İster anı diye isimlendirin, isterse macera içimdeki şeytanı sizlerle paylaşmam için, yine içimdeki şeytan dürttü beni.
Ah rahmetli babacığım, ah güzel anacığım, bu defa içimde ki şeytan neredeyse henüz 19-20 yaşlarındaki oğlunuzu genç yaşta elinizden alacaktı. Ama şunu söyleyebilirim ki çok zor anlar yaşasam da, ölümün pençesinden tesadüfen kurtulmuş olsam da, hayatım boyunca içimdeki şeytanın bana yaptırdıklarından yegane pişmanlık duymadığım olay budur sanırım.
O yıllarda Eskişehir İktisadi ve Ticari İlimler Akademisinde öğrenciydim. İstanbul’da 1 Mayıs İşçi Bayramı geniş kitlelerin katılımıyla kutlanacaktı. Bağlı bulunduğum Öğrenci Derneği olan, Eskişehir Yurtsever Devrimci Gençlik Derneği de, törenlere katılma kararı almıştı. Bir Mayısın bir hafta öncesinden Kocaeli’ndeki evimize gelmiştim.

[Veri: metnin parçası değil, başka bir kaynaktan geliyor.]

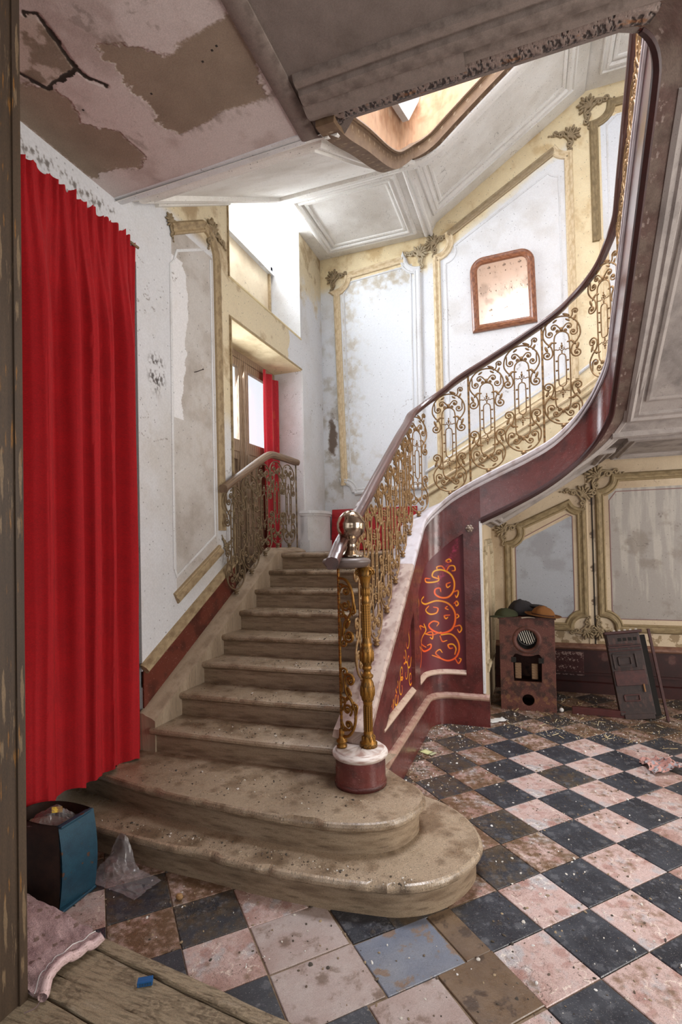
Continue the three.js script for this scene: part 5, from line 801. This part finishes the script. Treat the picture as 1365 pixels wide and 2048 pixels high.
// ------------------------------------------------------------------ speaker cabinet with hats
{
  const t = thing('speaker_cabinet', 'gutted reddish brown wooden loudspeaker cabinet standing under the stairs', 'speaker', [-0.258, 0.0, -2.72], 0.02);
  const wood = std({ map: tex(512, 512, (u, v) => { const a = F(u * 3, v * 3), b = F(u * 6 + .3, v * 6); let k = mixc([94, 54, 46], [60, 36, 30], sm(0.35, 0.7, a)); k = mixc(k, [128, 92, 58], 0.7 * sm(0.5, 0.7, b) * sm(0.5, 0.1, v)); if (Wn(u * 2, v * 2) > 0.99) k = [190, 160, 130]; return mul(k, 0.88 + 0.24 * Wn(u * 4, v * 4)); }, 1, 1), roughness: 0.65 });
  const sh = new THREE.Shape(rect(-0.245, 0, 0.245, 0.86).map((p) => new THREE.Vector2(...p))); const circ = (x, y, r) => { const p = new THREE.Path(); p.absarc(x, y, r, 0, 6.2832, true); return p; };
  sh.holes.push(circ(0.0, 0.665, 0.118), circ(0.0, 0.10, 0.056));
  const mid = new THREE.Path(); mid.moveTo(-0.125, 0.27); mid.lineTo(0.125, 0.27); mid.lineTo(0.13, 0.50); mid.quadraticCurveTo(0.11, 0.545, 0.085, 0.53); mid.quadraticCurveTo(0, 0.50, -0.085, 0.53); mid.quadraticCurveTo(-0.11, 0.545, -0.13, 0.50); mid.closePath(); sh.holes.push(mid);
  mesh('front_panel', metric(new THREE.ExtrudeGeometry(sh, { depth: 0.02, bevelEnabled: true, bevelSize: 0.002, bevelThickness: 0.002, bevelSegments: 1, curveSegments: 20 })), wood, t);
  for (const k of [1, -1]) mesh('side_panel', box(0.018, 0.86, 0.34, k * 0.237, 0.43, -0.17), wood, t);
  mesh('top_panel', rbox(0.52, 0.02, 0.38, 0.004, 0, 0.868, -0.165), wood, t); mesh('bottom_panel', box(0.46, 0.02, 0.34, 0, 0.012, -0.17), wood, t); mesh('back_panel', box(0.46, 0.84, 0.015, 0, 0.44, -0.335), wood, t);
  mesh('baffle', box(0.44, 0.02, 0.3, 0, 0.235, -0.16), wood, t); mesh('speaker_ring', metric(new THREE.TorusGeometry(0.112, 0.024, 10, 36).scale(1, 1, 1.2).translate(0, 0.665, 0.004)), wood, t);
  mesh('cone', lathe([[0.10, 0.0], [0.07, -0.05], [0.045, -0.06], [0, -0.055]], 28).rotateX(Math.PI / 2).translate(0, 0.665, -0.02), M.dark, t);
  const g = mesh('grille', metric(new THREE.TorusGeometry(0.078, 0.006, 6, 30).translate(0, 0.69, -0.012)), std({ color: new THREE.Color(0.05, 0.05, 0.05), roughness: 0.6 }), t);
  const pale = std({ color: new THREE.Color(0.62, 0.6, 0.52), roughness: 0.6 });
  for (let i = -3; i <= 3; i++) { const l = 2 * Math.sqrt(0.074 ** 2 - (i * 0.02) ** 2); const sl = mesh('slat', rbox(0.008, l, 0.005, 0.002), pale, g); sl.position.set(i * 0.02, 0.69, -0.01); sl.rotation.z = 0.32; }
  for (const k of [1, -1]) mesh('cleat', rbox(0.058, 0.15, 0.02, 0.006, k * 0.075 - 0.01, 0.36, -0.04), std({ map: tex(128, 128, woodF([140, 112, 84], [96, 70, 50]), 0.3, 0.3), roughness: 0.7 }), t);
  for (const k of [1, -1]) mesh('hole_block', box(0.045, 0.05, 0.004, k * 0.122, 0.475, 0.022), M.dark, t);
  // hats
  const felt = (c) => std({ map: tex(128, 128, (u, v) => mul(c, 0.7 + 0.6 * F(u * 6, v * 6)), 0.2, 0.2), roughness: 0.95 });
  const dome = (a, b, c, flat = 0) => { const g = new THREE.SphereGeometry(1, 24, 12, 0, 6.2832, 0, Math.PI / 2); const p = g.attributes.position; for (let i = 0; i < p.count; i++) { const k = 1 + 0.35 * (F(p.getX(i) * .3 + a, p.getZ(i) * .3 + p.getY(i) * .2) - .5); p.setXYZ(i, p.getX(i) * a * k, p.getY(i) * b * k, p.getZ(i) * c * k); } g.computeVertexNormals(); return g; };
  const cap = thing('flat_cap', 'crumpled black cloth cap lying on top of the loudspeaker cabinet', 'cap', [-0.30, 0.886, -2.90], 0.1); cap.rotation.z = 0.03;
  const blk = felt([44, 42, 46]); mesh('crown', dome(0.14, 0.15, 0.12), blk, cap); mesh('peak', metric(new THREE.SphereGeometry(1, 18, 8).scale(0.09, 0.018, 0.075).rotateZ(-0.15).translate(0.15, 0.07, 0.02)), blk, cap);
  const hat = thing('felt_hat', 'brown felt hat with a curled brim beside the black cap', 'hat', [-0.11, 0.893, -2.72], 0); hat.rotation.z = -0.12;
  const brn = felt([128, 84, 42]); mesh('crown', dome(0.11, 0.10, 0.09), brn, hat); mesh('brim', lathe([[0.08, 0.004], [0.12, -0.002], [0.15, 0.002], [0.165, 0.012], [0.163, 0.016], [0.148, 0.007], [0.12, 0.004], [0.08, 0.01]], 30).scale(1, 1, 0.8), brn, hat); mesh('band', lathe([[0.102, 0.0], [0.104, 0.02], [0.1, 0.022]], 30).scale(1, 1, 0.92), felt([70, 40, 24]), hat);
  const gr = thing('cloth_beret', 'mossy dark green beret squashed flat at the left edge of the loudspeaker cabinet', 'beret', [-0.44, 0.882, -2.74], 0.2); const gm = felt([58, 62, 40]); mesh('crown', dome(0.115, 0.08, 0.09), gm, gr); mesh('peak', metric(new THREE.SphereGeometry(1, 16, 8).scale(0.08, 0.01, 0.06).translate(-0.08, 0.0, 0.04)), gm, gr);
  const pp = one('paper_scrap', 'torn white paper strip on the edge of the loudspeaker cabinet', 'paper', sheet((u, v) => V((u - .5) * 0.12, 0.004 + 0.006 * Math.sin(u * 3), (v - .5) * 0.06), 8, 4), std({ color: new THREE.Color(0.7, 0.68, 0.62) }), [-0.24, 0.880, -2.62]); pp.rotation.y = 0.2;
}
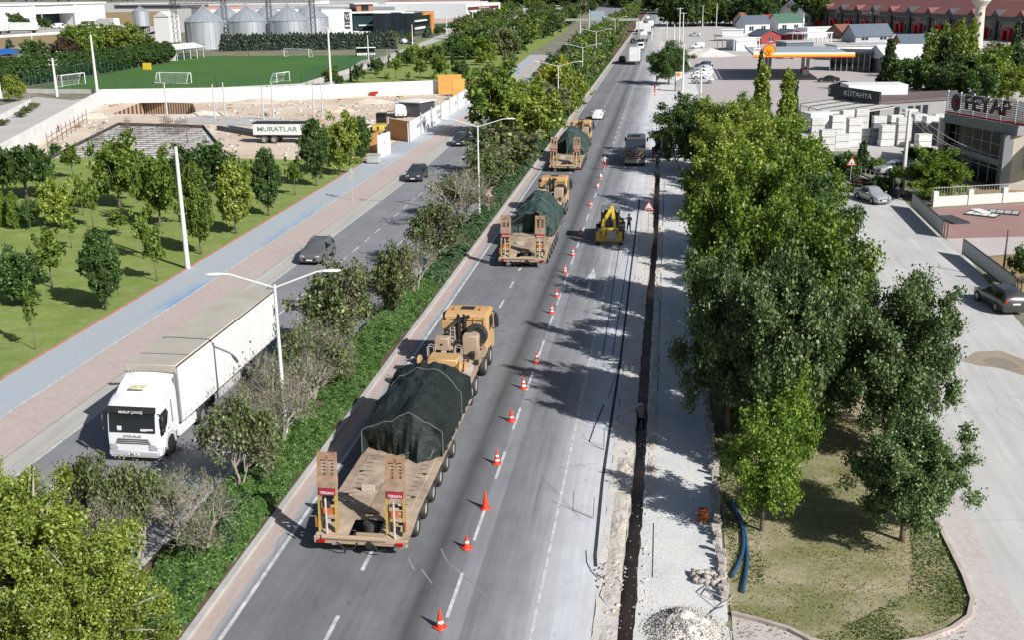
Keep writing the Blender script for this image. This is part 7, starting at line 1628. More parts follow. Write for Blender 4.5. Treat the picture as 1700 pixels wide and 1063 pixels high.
# fences of the pitch
def mesh_fence(label, pts, h, col=(.03, .09, .06), step=2.5, group=None, name='mesh_fence'):
    P = pxs(*pts); T = thing(name, label, 'fence', (P[0][0], P[0][1], 0), 0, group); o0 = Vector(P[0]); Q = [Vector(p) - o0 for p in P]
    cm = mat('fence steel ' + str(col), col, .6, .1); b = MB(); c_ = MB(); n = 0
    for a, e in zip(Q, Q[1:]):
        L = (e - a).length; k = max(1, int(L / step))
        for i in range(k + 1):
            p = a + (e - a) * i / k
            if n == 0: b.cyl((0, 0, 0), (0, 0, h), .06, n=5); po = b.obj('post', cm, T); po.location = (p.x, p.y, 0); n = 1
            else: linkmesh('post', po.data, T, (p.x, p.y, 0))
        for z in np.linspace(.3, h, 7): c_.tube([(a.x, a.y, z), (e.x, e.y, z)], .02, 3)
        kk = int(L / .8)
        for i in range(kk): p = a + (e - a) * i / kk; c_.tube([(p.x, p.y, .1), (p.x, p.y, h)], .018, 3)
    c_.obj('wire_panel', cm, T)
mesh_fence('green mesh fence between the tall screen and the pitch', ((42, 150), (120, 135), (200, 118), (285, 100), (340, 95)), 4.0)
mesh_fence('green mesh fence on the low wall along the near side of the pitch', ((560, 122), (640, 101)), 3.5); mesh_fence('green mesh fence behind the white site wall', ((45, 152), (160, 152), (360, 150), (500, 143), (560, 122)), 3.0, step=4)
def lowwall(label, pts, h, th=.3, m_='concrete', name='low_wall', z0=0.0):
    P = pxs(*pts); T = thing(name, label, 'wall', (P[0][0], P[0][1], 0)); o0 = P[0]; b = MB(); b.wall([(x - o0[0], y - o0[1]) for x, y in P], z0, h, th); b.obj('wall_body', M[m_] if isinstance(m_, str) else m_, T); return T
lowwall('low concrete wall around the near side of the pitch', ((45, 154), (160, 155), (360, 152), (500, 145), (575, 121), (640, 100)), .9)
# white wall around the building site
lowwall('tall white painted wall around the building site', ((-60, 296), (0, 277), (82, 227), (172, 171), (300, 169), (450, 167), (620, 159), (770, 153)), 2.6, .3, M['concrete_white'], 'site_wall')
# hoardings
def hoard(label, a, b_, h, m_, name='hoarding_panel', posts=0, txt=None):
    T, L = frame_at(name, label, 'hoarding', a, b_); b = MB(); b.b2(0, L, 0, .12, .05, h); b.obj('panel', m_, T)
    if posts:
        for i in range(posts + 1): b = MB(); b.cyl((L * i / posts, -.15, 0), (L * i / posts, -.15, h + .5), .09, n=6); b.obj('support_post', M['galv'], T)
    if txt:
        for (s_, x, z, sz, cc) in txt: text('lettering', s_, sz, cc, T, (L * x, -.02 if not posts else -.03, z), (PI / 2, 0, 0), .005)
orh = mat('orange hoarding sheet', (.60, .30, .07), .6, .08, .3, dirt=(.4, .2, .06), dirtamt=.3); orh2 = mat('brown hoarding sheet', (.42, .20, .06), .6, .1, .3)
greyt = mat('faded grey print', (.35, .36, .38)); blut = mat('blue print', (.15, .25, .45))
hoard('white printed hoarding along the cycle path', (679, 236), (794, 160), 2.7, M['white'], posts=8, txt=(('SATILIK OFİS', .12, 1.5, .8, greyt), ('KONUT', .35, 1.7, .9, greyt), ('PROJESİ', .36, .8, .7, blut), ('YAPI', .6, 1.4, .9, greyt)))
hoard('brown hoarding panel facing the loader', (647, 230), (679, 236), 2.9, orh2); hoard('small white printed hoarding at the park corner', (629, 263), (649, 255), 2.9, M['white'], txt=(('YAPI', .5, 1.7, .7, greyt), ('A.Ş.', .5, .9, .5, greyt)))
hoard('orange brown panel behind the small white hoarding', (603, 262), (630, 250), 2.6, orh2)
hoard('large orange hoarding at the back of the site', (728, 156), (767, 155), 3.8, orh); hoard('second orange hoarding right of the large one', (752, 160), (785, 158), 3.3, orh); hoard('narrow orange panel below the second one', (752, 166), (765, 163), 2.0, orh)
T, L = frame_at('site_shed', 'low flat roofed site shed behind the white hoarding', 'shed', (697, 195), (722, 190)); b = MB(); b.b2(0, L, 0, 4, 0, 2.4); b.obj('wall', M['dgrey'], T); b = MB(); b.b2(-.3, L + .3, -.3, 4.3, 2.4, 2.55); b.obj('roof', M['concrete_white'], T)
# rebar mats in the foundation pit, black stockpiles, membranes, debris
rebar = mat('rusty reinforcing steel', (.10, .075, .06), .9, .3, 2.0)
q0 = G(200, 235); T = thing('rebar_mat', 'wide rusty reinforcement mat with upright starter bars in the foundation pit', 'rebar', (q0[0], q0[1], -.5))
def insidep(x, y, region):
    c = False; j = len(region) - 1
    for i in range(len(region)):
        if (region[i][1] > y) != (region[j][1] > y) and x < (region[j][0] - region[i][0]) * (y - region[i][1]) / (region[j][1] - region[i][1]) + region[i][0]: c = not c
        j = i
    return c
b = MB(); xs = [p[0] for p in RB]; ys = [p[1] for p in RB]; RBi = dilate(RB, .93)
for k in range(int((max(ys) - min(ys)) / 2)):
    y = min(ys) + k * 2.0; seg = [x for x in np.arange(min(xs), max(xs), .5) if insidep(x, y, RBi)]
    if len(seg) > 1: b.tube([(seg[0] - q0[0], y - q0[1], .35), (seg[-1] - q0[0], y - q0[1], .35)], .05, 3)
for k in range(int((max(xs) - min(xs)) / 3)):
    x = min(xs) + k * 3.0; seg = [y for y in np.arange(min(ys), max(ys), .5) if insidep(x, y, RBi)]
    if len(seg) > 1: b.tube([(x - q0[0], seg[0] - q0[1], .4), (x - q0[0], seg[-1] - q0[1], .4)], .05, 3)
b.obj('bar_grid', rebar, T)
for k in range(34):
    x, y = rnd.uniform(min(xs), max(xs)), rnd.uniform(min(ys), max(ys))
    if not insidep(x, y, RBi): continue
    b = MB(); x -= q0[0]; y -= q0[1]
    for dx in (-.4, -.13, .13, .4):
        for dy in (-.4, .4): b.tube([(x + dx, y + dy, 0), (x + dx + rnd.uniform(-.05, .05), y + dy, 2.3)], .022, 3)
    for z in (.7, 1.2, 1.7): b.tube([(x - .4, y - .4, z), (x + .4, y - .4, z), (x + .4, y + .4, z), (x - .4, y + .4, z), (x - .4, y - .4, z)], .018, 3)
    b.obj('starter_cage', rebar, T)
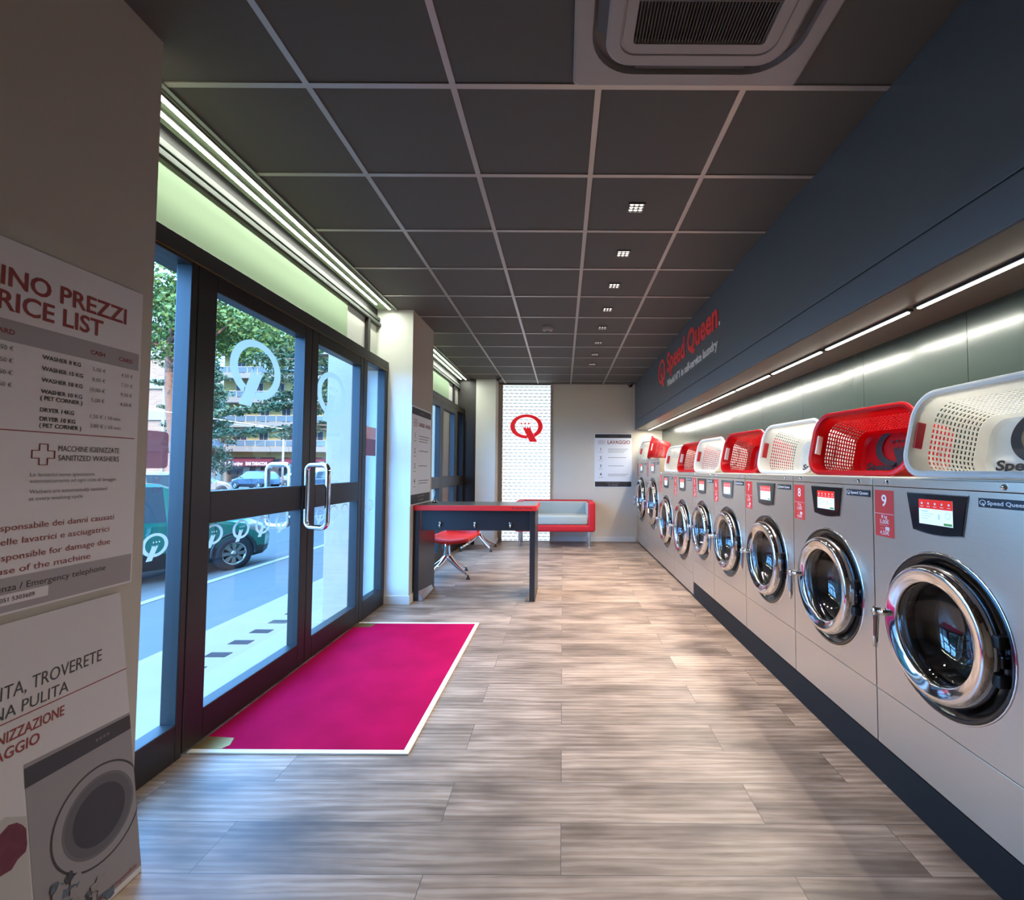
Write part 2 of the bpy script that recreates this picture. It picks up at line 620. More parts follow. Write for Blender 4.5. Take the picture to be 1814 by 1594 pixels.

O sabah, okula döneceğimi söyleyerek evden çıktım. Erkenden arkadaşlarımla İstanbul’da buluşarak korteje katıldım. Her şey o kadar güzel başlamıştı ki, davullar çalıyor, halaylar çekiliyordu. Hepimiz neşe içinde bayramımızı kutluyorduk. O kadar kalabalıktı ki saat akşamın yedisine yaklaşmasına rağmen, bizim grubumuz halen alana yaklaşamamıştı.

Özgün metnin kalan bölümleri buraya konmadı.